Synopses & Reviews
When it was first published in 1989, The Mambo Kings Play Songs of Love became an international bestselling sensation, winning rave reviews and the Pulitzer Prize for Fiction. To celebrate its 20th anniversary, the Pulitzer Prize-winning novel that changed the landscape of American literature returns with a new afterword by Oscar Hijuelos. Here is the story of the memorable Castillo brothers, from Havana to New York's Upper West Side. The lovelorn songwriter Nestor and his macho brother Cesar find success in the city's dance halls and beyond playing the rhythms that earn them their band's name, as they struggle with elusive fame and lost love in a richly sensual tale that has become a cultural touchstone and an enduring favorite.
Review
"A rich and sorrowful novel... that alternates crisp narrative with opulent musings--the language of everyday and the language of longing. You finish feeling... ready to throw up your arms and cry, ¡Que bueno es! Mr. Hijuelos is writing music of the heart."--New York Times Book Review
Review
"Brilliant... memorable... a heady and powerful triumph... one of the most spectacularly vibrant and moving works by an American in years."--Alice Metcalf Miller, Cleveland Plain Dealer
Synopsis
It's 1949, the era of the mambo, and two young Cuban musicians make their way from Havana to New York. The Castillo brothers, workers by day, become, by night, stars of the dance halls, where their orchestra plays the sensuous, pulsing music that earns them the title of the Mambo Kings.
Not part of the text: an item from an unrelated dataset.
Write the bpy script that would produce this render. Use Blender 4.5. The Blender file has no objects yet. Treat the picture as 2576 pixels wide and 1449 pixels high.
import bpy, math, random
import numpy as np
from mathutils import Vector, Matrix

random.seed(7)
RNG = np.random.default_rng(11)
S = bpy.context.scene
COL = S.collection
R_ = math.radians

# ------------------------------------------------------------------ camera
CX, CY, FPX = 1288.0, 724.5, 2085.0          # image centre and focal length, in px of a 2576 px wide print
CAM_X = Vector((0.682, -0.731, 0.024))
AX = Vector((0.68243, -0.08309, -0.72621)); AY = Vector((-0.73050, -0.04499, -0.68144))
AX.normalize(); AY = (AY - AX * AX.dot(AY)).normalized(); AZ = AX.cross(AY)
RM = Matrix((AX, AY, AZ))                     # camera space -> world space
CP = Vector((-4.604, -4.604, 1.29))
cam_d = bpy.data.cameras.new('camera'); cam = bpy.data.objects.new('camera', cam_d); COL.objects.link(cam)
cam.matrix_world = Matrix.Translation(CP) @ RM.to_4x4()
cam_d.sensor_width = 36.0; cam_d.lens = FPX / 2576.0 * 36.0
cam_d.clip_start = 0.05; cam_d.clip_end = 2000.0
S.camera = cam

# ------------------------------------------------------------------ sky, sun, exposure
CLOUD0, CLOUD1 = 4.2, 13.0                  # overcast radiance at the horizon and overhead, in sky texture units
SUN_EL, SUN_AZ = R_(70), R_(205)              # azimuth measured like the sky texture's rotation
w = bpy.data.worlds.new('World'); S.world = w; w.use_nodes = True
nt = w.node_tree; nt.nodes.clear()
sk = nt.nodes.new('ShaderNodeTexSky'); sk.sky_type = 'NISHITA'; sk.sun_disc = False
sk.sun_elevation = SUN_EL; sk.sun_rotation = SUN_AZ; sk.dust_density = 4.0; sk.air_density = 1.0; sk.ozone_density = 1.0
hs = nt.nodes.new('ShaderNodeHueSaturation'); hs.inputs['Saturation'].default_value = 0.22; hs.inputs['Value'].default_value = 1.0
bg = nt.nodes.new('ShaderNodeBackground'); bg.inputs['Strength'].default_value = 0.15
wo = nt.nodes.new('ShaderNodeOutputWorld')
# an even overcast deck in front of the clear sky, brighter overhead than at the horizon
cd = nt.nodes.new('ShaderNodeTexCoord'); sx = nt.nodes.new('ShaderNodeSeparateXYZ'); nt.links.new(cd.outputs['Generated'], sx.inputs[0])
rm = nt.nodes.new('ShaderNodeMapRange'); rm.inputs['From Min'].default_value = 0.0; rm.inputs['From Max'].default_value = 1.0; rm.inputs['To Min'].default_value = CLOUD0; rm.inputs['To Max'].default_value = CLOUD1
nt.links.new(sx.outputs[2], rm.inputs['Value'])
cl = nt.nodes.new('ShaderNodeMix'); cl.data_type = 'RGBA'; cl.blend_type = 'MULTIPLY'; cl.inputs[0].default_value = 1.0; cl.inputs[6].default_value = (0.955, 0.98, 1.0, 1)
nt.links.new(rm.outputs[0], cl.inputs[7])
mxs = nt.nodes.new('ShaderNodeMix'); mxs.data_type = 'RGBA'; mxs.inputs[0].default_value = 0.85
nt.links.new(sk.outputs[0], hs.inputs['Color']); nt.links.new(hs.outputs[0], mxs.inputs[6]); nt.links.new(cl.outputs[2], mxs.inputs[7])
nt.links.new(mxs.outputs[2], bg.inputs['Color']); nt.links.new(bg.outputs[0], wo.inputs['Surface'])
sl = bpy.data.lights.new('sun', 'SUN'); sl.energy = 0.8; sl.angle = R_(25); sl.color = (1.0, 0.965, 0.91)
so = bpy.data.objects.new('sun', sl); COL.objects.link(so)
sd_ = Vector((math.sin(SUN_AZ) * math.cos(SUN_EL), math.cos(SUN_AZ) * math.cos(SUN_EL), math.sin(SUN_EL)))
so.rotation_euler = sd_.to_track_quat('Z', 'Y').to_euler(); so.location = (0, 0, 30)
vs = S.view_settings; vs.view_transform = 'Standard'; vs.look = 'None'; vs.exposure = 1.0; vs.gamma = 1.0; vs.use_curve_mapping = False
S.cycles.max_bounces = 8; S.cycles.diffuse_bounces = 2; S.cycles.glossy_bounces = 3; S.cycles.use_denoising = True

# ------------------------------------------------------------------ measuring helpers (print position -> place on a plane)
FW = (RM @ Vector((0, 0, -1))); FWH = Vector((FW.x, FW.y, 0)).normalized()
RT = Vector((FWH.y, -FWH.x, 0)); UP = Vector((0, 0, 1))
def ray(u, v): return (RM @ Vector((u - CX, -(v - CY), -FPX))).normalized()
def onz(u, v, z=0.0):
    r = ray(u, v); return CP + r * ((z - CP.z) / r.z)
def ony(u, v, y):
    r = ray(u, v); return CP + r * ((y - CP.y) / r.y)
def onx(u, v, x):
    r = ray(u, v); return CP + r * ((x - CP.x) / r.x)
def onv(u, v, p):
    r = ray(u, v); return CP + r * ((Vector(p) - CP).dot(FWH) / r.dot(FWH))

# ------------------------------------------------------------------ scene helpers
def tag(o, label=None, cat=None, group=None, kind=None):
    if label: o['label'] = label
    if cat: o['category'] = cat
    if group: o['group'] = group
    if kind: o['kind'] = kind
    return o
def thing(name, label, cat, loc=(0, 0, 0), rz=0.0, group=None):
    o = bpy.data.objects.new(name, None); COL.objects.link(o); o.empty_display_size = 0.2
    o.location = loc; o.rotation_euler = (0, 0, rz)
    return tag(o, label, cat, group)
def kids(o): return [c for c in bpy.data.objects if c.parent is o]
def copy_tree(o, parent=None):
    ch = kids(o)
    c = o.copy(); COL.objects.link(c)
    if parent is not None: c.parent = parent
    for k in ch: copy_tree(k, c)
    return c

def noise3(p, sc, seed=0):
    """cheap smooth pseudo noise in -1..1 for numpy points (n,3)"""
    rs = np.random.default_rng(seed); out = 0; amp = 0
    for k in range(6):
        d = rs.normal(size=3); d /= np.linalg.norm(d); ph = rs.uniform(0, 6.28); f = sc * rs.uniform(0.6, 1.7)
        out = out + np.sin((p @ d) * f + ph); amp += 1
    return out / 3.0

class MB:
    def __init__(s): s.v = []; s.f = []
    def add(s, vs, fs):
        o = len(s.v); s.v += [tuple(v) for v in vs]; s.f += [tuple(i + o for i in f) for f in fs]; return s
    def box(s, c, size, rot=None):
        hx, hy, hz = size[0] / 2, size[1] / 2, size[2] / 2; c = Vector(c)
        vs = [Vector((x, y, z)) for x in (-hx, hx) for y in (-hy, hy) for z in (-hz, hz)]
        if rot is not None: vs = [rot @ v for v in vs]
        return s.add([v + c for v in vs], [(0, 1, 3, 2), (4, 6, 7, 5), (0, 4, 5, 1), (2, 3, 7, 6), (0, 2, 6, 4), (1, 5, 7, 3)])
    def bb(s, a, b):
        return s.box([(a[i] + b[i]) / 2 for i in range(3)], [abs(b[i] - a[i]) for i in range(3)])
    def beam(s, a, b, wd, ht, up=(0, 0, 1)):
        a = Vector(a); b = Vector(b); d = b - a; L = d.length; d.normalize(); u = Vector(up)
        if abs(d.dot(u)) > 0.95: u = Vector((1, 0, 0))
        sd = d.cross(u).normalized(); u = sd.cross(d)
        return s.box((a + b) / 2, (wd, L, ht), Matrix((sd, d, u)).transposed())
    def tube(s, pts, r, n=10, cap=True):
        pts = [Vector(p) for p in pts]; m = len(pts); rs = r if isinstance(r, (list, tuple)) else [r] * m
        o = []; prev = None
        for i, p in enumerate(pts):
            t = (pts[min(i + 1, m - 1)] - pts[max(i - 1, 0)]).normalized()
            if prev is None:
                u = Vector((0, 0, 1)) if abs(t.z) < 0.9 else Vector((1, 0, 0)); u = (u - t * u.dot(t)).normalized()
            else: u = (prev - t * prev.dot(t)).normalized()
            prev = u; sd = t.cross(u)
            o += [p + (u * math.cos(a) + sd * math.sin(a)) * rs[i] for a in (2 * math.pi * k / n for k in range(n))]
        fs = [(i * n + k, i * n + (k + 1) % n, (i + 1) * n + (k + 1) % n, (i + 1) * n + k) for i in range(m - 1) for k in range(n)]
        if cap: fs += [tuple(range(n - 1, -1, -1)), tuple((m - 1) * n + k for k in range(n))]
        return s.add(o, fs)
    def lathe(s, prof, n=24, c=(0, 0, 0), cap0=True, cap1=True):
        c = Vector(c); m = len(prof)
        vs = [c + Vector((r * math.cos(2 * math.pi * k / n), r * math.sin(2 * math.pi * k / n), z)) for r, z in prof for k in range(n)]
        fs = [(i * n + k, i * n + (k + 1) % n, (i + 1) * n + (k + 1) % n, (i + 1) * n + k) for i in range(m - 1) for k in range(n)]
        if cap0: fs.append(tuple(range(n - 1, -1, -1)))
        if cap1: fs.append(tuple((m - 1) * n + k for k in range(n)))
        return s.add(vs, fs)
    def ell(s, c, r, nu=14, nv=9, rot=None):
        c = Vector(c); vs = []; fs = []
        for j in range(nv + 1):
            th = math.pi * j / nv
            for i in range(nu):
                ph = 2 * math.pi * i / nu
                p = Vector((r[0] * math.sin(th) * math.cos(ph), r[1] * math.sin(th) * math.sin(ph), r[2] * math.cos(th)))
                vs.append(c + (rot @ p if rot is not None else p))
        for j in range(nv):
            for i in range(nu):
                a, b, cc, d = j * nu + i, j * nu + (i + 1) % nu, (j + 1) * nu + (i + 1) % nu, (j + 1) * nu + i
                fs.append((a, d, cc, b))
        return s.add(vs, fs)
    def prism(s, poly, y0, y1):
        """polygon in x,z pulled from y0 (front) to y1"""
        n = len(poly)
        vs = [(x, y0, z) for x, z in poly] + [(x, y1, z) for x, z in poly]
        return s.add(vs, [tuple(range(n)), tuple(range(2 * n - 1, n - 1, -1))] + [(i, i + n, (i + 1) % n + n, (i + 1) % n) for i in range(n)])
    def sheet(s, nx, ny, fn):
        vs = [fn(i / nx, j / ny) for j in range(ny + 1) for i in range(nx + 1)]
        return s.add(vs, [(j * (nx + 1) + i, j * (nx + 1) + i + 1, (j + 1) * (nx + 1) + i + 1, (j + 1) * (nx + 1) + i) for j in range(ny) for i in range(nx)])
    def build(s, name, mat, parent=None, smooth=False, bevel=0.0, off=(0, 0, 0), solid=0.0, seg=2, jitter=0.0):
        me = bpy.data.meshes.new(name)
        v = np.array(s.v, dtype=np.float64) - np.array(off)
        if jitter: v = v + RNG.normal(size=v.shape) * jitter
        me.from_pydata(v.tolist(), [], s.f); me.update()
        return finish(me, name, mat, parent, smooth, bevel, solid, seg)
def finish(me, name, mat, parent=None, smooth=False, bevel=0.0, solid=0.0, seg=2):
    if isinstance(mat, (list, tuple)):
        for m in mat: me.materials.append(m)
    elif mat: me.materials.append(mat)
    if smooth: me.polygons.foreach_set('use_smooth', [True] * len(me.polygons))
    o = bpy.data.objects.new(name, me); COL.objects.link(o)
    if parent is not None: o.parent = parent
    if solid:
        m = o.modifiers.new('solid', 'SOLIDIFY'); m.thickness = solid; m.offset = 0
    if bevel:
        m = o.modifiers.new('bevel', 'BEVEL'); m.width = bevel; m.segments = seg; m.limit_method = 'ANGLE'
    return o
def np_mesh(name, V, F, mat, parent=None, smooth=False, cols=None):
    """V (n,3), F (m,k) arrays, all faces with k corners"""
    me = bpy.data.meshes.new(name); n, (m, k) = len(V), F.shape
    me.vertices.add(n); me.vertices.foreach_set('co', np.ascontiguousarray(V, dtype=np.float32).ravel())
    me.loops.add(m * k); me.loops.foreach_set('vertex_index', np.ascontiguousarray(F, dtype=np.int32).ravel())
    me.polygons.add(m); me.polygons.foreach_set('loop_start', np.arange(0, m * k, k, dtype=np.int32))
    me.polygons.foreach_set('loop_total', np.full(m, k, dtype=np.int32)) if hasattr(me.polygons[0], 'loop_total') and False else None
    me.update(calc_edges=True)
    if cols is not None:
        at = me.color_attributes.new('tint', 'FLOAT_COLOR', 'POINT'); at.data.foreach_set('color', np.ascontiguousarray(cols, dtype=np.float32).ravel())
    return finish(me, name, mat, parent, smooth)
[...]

This is a golden time that thirty years later will be remembered with deep affection. In The Mambo Kings Play Songs of Love, Oscar Hijuelos has created an enthralling novel about passion and loss, memory and desire.This P.S. edition features an extra 16 pages of insights into the book, including author interviews, recommended reading, and more.
Synopsis
Hijuelos's Pulitzer Prize-winning novel about two young Cuban immigrants, who become stars of a New York dance hall in the 1950s where their lush, sensuous music earns them the title "Mambo Kings," returns in this paperback edition.
About the Author
Oscar Hijuelos, the son of Cuban immigrants, was born in New York City in 1951. He is a recipient of the Rome Prize, the Pulitzer Prize, and grants from the National Endowment for the Arts and the Guggenheim Foundation. His novels--Our House in the Last World, The Fourteen Sisters of Emilio Montez O'Brien, Mr. Ives' Christmas, Empress of the Splendid Season, and A Simple Habana Melody--have been translated into twenty-five languages.